False or not, the interactivity of gaming is a shortcut to immersion that artists in other media can only dream of. Video games offer a lot more to the horror genre than mainstream producers tend to exploit, leaving indie developers to pick up the slack. (And they have: Frictional is four or five guys working from home, and Amnesia: The Dark Descent is so scary it will shit your pants for you.)

I'm not sure if I've played any of Plotkin's other games, but he's obviously an artist who knows his medium and a man who knows his audience, and if that's not worth this week's beer money, I don't know what is.
posted by Zozo at 12:14 PM on November 2, 2010 [4 favorites]
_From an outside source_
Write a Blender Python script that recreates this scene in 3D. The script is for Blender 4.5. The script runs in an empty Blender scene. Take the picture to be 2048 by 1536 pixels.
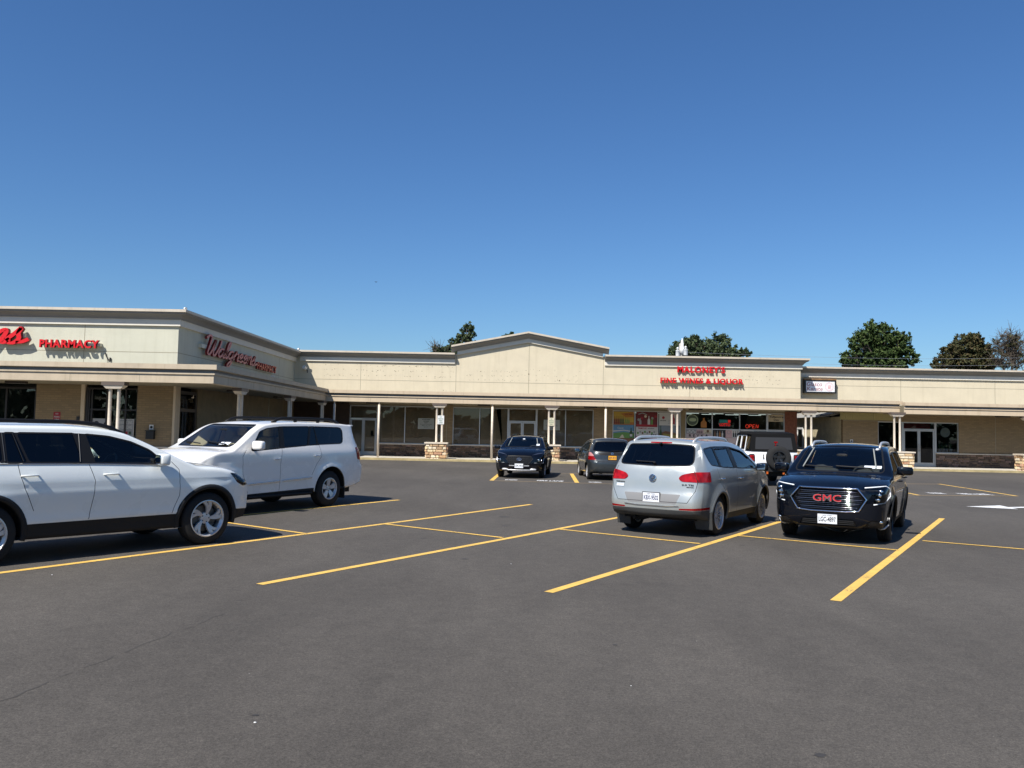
import bpy, bmesh, math, random
import numpy as np
from mathutils import Vector, Matrix
from mathutils.bvhtree import BVHTree
random.seed(7)
SC = bpy.context.scene
COL = SC.collection
R = math.radians
PI = math.pi

# ------------------------------------------------------------------ camera
CAM_H, FPX, YAW, PITCH, ROLL = 1.72, 1650.0, 0.62, 3.22, 1.15
cd = bpy.data.cameras.new('camera'); camera = bpy.data.objects.new('camera', cd); COL.objects.link(camera)
cd.sensor_width = 36.0; cd.lens = FPX / 2048 * 36.0; cd.clip_start = 0.1; cd.clip_end = 3000
CROT = Matrix.Rotation(R(YAW), 3, 'Z') @ Matrix.Rotation(PI / 2 + R(PITCH), 3, 'X') @ Matrix.Rotation(R(ROLL), 3, 'Z')
camera.matrix_world = Matrix.Translation((0, 0, CAM_H)) @ CROT.to_4x4()
SC.camera = camera

# ------------------------------------------------------------------ sky and sun
SUN_DIR = Vector((0.46, 0.74, -1.0)).normalized()
SUN_EL = math.asin(-SUN_DIR.z)
SUN_AZ = math.atan2(-SUN_DIR.x, -SUN_DIR.y)          # clockwise from +Y
world = bpy.data.worlds.new('World'); SC.world = world; world.use_nodes = True
wn, wl = world.node_tree.nodes, world.node_tree.links
bgn = wn['Background']; sky = wn.new('ShaderNodeTexSky'); sky.sky_type = 'NISHITA'; sky.sun_disc = False
sky.sun_elevation = SUN_EL; sky.sun_rotation = SUN_AZ; sky.altitude = 50; sky.air_density = 1.15; sky.dust_density = 0.35; sky.ozone_density = 2.6
hs = wn.new('ShaderNodeHueSaturation'); hs.inputs['Saturation'].default_value = 1.1; wl.new(sky.outputs[0], hs.inputs['Color']); gn = wn.new('ShaderNodeMix'); gn.data_type = 'RGBA'; gn.blend_type = 'MULTIPLY'; gn.inputs[0].default_value = 1; gn.inputs[7].default_value = (.90, 1.25, 1.68, 1); wl.new(hs.outputs[0], gn.inputs[6]); wl.new(gn.outputs[2], bgn.inputs[0]); bgn.inputs[1].default_value = 0.05
sd = bpy.data.lights.new('sun', 'SUN'); sun = bpy.data.objects.new('sun', sd); COL.objects.link(sun)
sd.energy = 5.0; sd.angle = R(0.53); sd.color = (1.0, 0.955, 0.89)
sun.rotation_euler = SUN_DIR.to_track_quat('-Z', 'Y').to_euler(); sun.location = (-20, -30, 40)
SC.view_settings.view_transform = 'Standard'; SC.view_settings.look = 'None'
SC.view_settings.gamma = 1.0; SC.view_settings.exposure = 0.42

# ------------------------------------------------------------------ measuring helpers (photo survey -> metres on a real plane)
def ray(px, py): return CROT @ Vector(((px - 1024) / FPX, (768 - py) / FPX, -1))
def onY(px, py, Y):
    d = ray(px, py); t = Y / d.y; return Vector((0, 0, CAM_H)) + d * t
def onX(px, py, X):
    d = ray(px, py); t = X / d.x; return Vector((0, 0, CAM_H)) + d * t
def gz(x, y):
    w = min(1, max(0, (28 - y) / 14)); return -0.055 * w * w * (3 - 2 * w)
def onG(px, py):
    d = ray(px, py); z = 0
    for _ in range(20):
        t = (z - CAM_H) / d.z; p = Vector((0, 0, CAM_H)) + d * t; z = gz(p.x, p.y)
    return p

# ------------------------------------------------------------------ scene helpers
def tag(o, label=None, cat=None, group=None, kind=None):
    if label: o['label'] = label
    if cat: o['category'] = cat
    if group: o['group'] = group
    if kind: o['kind'] = kind
    return o
def thing(name, label, cat, loc=(0, 0, 0), rz=0, group=None):
    o = bpy.data.objects.new(name, None); COL.objects.link(o)
    o.empty_display_size = 0.2; o.location = loc; o.rotation_euler = (0, 0, rz)
    return tag(o, label, cat, group)
def wloc(o):
    v = Vector((0, 0, 0))
    while o is not None: v += Vector(o.location); o = o.parent
    return v
def link(name, me, mats, parent=None, world_coords=False, smooth=False):
    o = bpy.data.objects.new(name, me); COL.objects.link(o)
    if not isinstance(mats, (list, tuple)): mats = [mats]
    for m in mats: me.materials.append(m)
    if parent is not None:
        if world_coords:
            w = wloc(parent); me.transform(Matrix.Translation(-w))
        o.parent = parent
    if smooth:
        for p in me.polygons: p.use_smooth = True
    return o
class MB:
    def __init__(s): s.v = []; s.f = []; s.m = []; s.k = 0; s.T = None
    def add(s, vs, fs):
        n = len(s.v)
        if s.T is not None: vs = [s.T @ Vector(v) for v in vs]
        s.v += [tuple(v) for v in vs]; s.f += [tuple(i + n for i in f) for f in fs]; s.m += [s.k] * len(fs)
        return s
    def box(s, x0, x1, y0, y1, z0, z1):
        if x0 > x1: x0, x1 = x1, x0
        if y0 > y1: y0, y1 = y1, y0
        if z0 > z1: z0, z1 = z1, z0
        return s.add([(x0,y0,z0),(x1,y0,z0),(x1,y1,z0),(x0,y1,z0),(x0,y0,z1),(x1,y0,z1),(x1,y1,z1),(x0,y1,z1)],
              [(0,3,2,1),(4,5,6,7),(0,1,5,4),(1,2,6,5),(2,3,7,6),(3,0,4,7)])
    def quad(s, a, b, c, d): return s.add([a, b, c, d], [(0, 1, 2, 3)])
    def prism(s, pts, d):                    # planar polygon pts (3d) extruded by vector d
        n = len(pts); d = Vector(d); a = [Vector(p) for p in pts]; b = [p + d for p in a]
        return s.add(a + b, [tuple(range(n))[::-1], tuple(range(n, 2 * n))] + [(i, (i + 1) % n, n + (i + 1) % n, n + i) for i in range(n)])
    def tube(s, pts, r, n=8, cap=True, sq=1.0):
        pts = [Vector(p) for p in pts]; vs = []; fs = []; L = len(pts)
        rs = r if isinstance(r, (list, tuple)) else [r] * L
        up = Vector((0, 0, 1)); pa = None
        for i, p in enumerate(pts):
            t = (pts[min(i + 1, L - 1)] - pts[max(i - 1, 0)]).normalized()
            if pa is None:
                a = t.cross(up)
                if a.length < 0.1: a = t.cross(Vector((1, 0, 0)))
            else: a = pa - t * pa.dot(t)
            a.normalize(); pa = a; b = t.cross(a)
            for k in range(n):
                th = 2 * PI * (k + .5) / n; vs.append(p + a * math.cos(th) * rs[i] + b * math.sin(th) * rs[i] * sq)
        for i in range(L - 1):
            for k in range(n): fs.append((i * n + k, i * n + (k + 1) % n, (i + 1) * n + (k + 1) % n, (i + 1) * n + k))
        if cap: fs += [tuple(range(n))[::-1], tuple(range((L - 1) * n, L * n))]
        return s.add(vs, fs)
    def lathe(s, prof, n=24, axis='Z', c=(0, 0, 0), closed=False):      # prof: (r, h)
        vs = []; fs = []; c = Vector(c)
        for r, h in prof:
            for k in range(n):
                a = 2 * PI * k / n; u, v = r * math.cos(a), r * math.sin(a)
                p = (u, v, h) if axis == 'Z' else ((h, u, v) if axis == 'X' else (v, h, u))
                vs.append(c + Vector(p))
        L = len(prof)
        for i in range(L - 1 if not closed else L):
            j = (i + 1) % L
            for k in range(n): fs.append((i * n + k, i * n + (k + 1) % n, j * n + (k + 1) % n, j * n + k))
        if not closed:
            if prof[0][0] > 1e-6: fs.append(tuple(range(n))[::-1])
            if prof[-1][0] > 1e-6: fs.append(tuple(range((L - 1) * n, L * n)))
        return s.add(vs, fs)
    def sq(s, c, h, e=0.4, rot=None, nu=14, nv=9):  # superquadric block (soft box)
        def sp(x, p): return math.copysign(abs(x) ** p, x)
        vs = []; c = Vector(c)
        for i in range(nv + 1):
            ph = -PI / 2 + PI * i / nv
            for k in range(nu):
                th = 2 * PI * k / nu
                p = Vector((h[0] * sp(math.cos(ph), e) * sp(math.cos(th), e), h[1] * sp(math.cos(ph), e) * sp(math.sin(th), e), h[2] * sp(math.sin(ph), e)))
                if rot is not None: p = rot @ p
                vs.append(c + p)
        fs = [(i * nu + k, i * nu + (k + 1) % nu, (i + 1) * nu + (k + 1) % nu, (i + 1) * nu + k) for i in range(nv) for k in range(nu)]
        return s.add(vs, fs)
    def build(s, name, mats, parent=None, wc=False, smooth=False):
        me = bpy.data.meshes.new(name); me.from_pydata(s.v, [], s.f)
        o = link(name, me, mats, parent, wc, smooth)
        for p, k in zip(me.polygons, s.m): p.material_index = k
        bm = bmesh.new(); bm.from_mesh(me); bmesh.ops.remove_doubles(bm, verts=bm.verts, dist=1e-6) if smooth else None
        bmesh.ops.recalc_face_normals(bm, faces=bm.faces); bm.to_mesh(me); bm.free(); me.update()
        return o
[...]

With 382 contributors and 29 days to go, Plotkin has now been pledged <drevilvoice>tens of thousands of dollars.</drevilvoice>
posted by Zed at 9:24 AM on November 7, 2010


As a Kickstarter success story, Plotkin's now being asked advice on how to make your Kickstarter campaign succeed. His answer will offer little comfort to any get-rich-quickers.
First, spend fifteen years working hard on projects with no reward but community good-will.
posted by Zed at 10:05 AM on November 17, 2010 [1 favorite]
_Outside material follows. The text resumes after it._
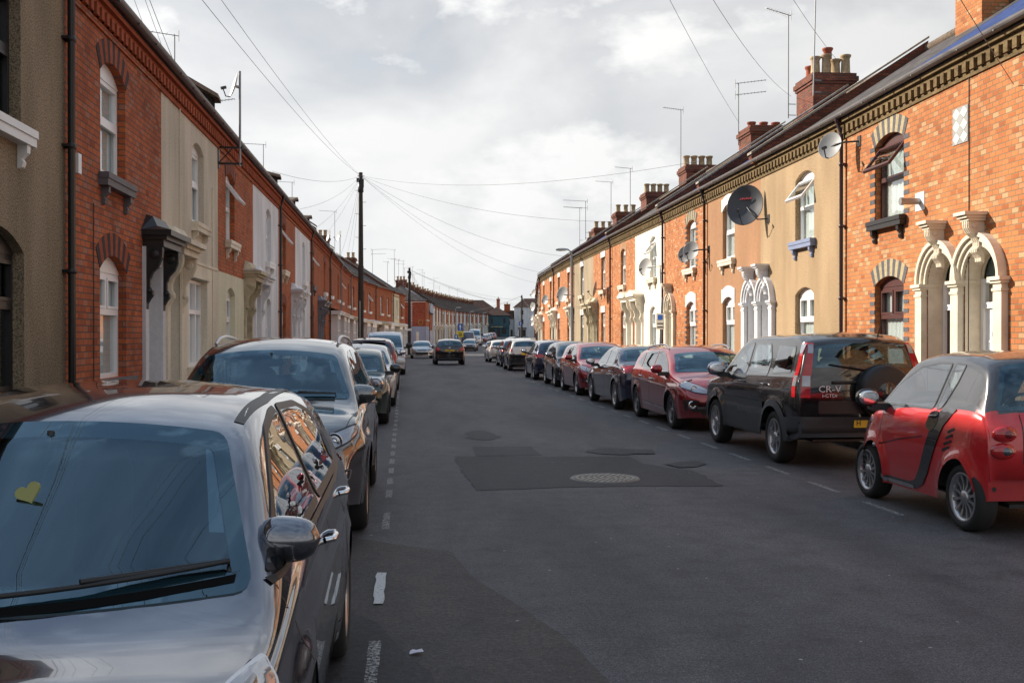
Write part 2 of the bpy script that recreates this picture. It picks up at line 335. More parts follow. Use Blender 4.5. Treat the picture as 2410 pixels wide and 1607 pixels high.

An update from Andrew: The Hadean Lands story flew around the gamer press right away. Everything since then has been word of mouth. Fantastic, enthusiastic, helpful word of mouth -- but inevitably low-volume word of mouth. I've pushed the story at some of the literary, science-fiction, and fandom news sites, but it hasn't grabbed. Nor is it much of a business story, except for that one (very gratifying) blog repost on CNNMoney.

Therefore: if you think that IF is cool, mention me to your non-gamer friends. I think this project has the potential to reach book-readers, e-book-readers, watchers of smart TV, followers of online narrative projects -- the border between old and new media. Who do you know?

Yes, it's early. I'll come around when the game is released, and try to reach the same people all over again. But that's the future, and this is the last Kickstarter week, so now is when I'm asking.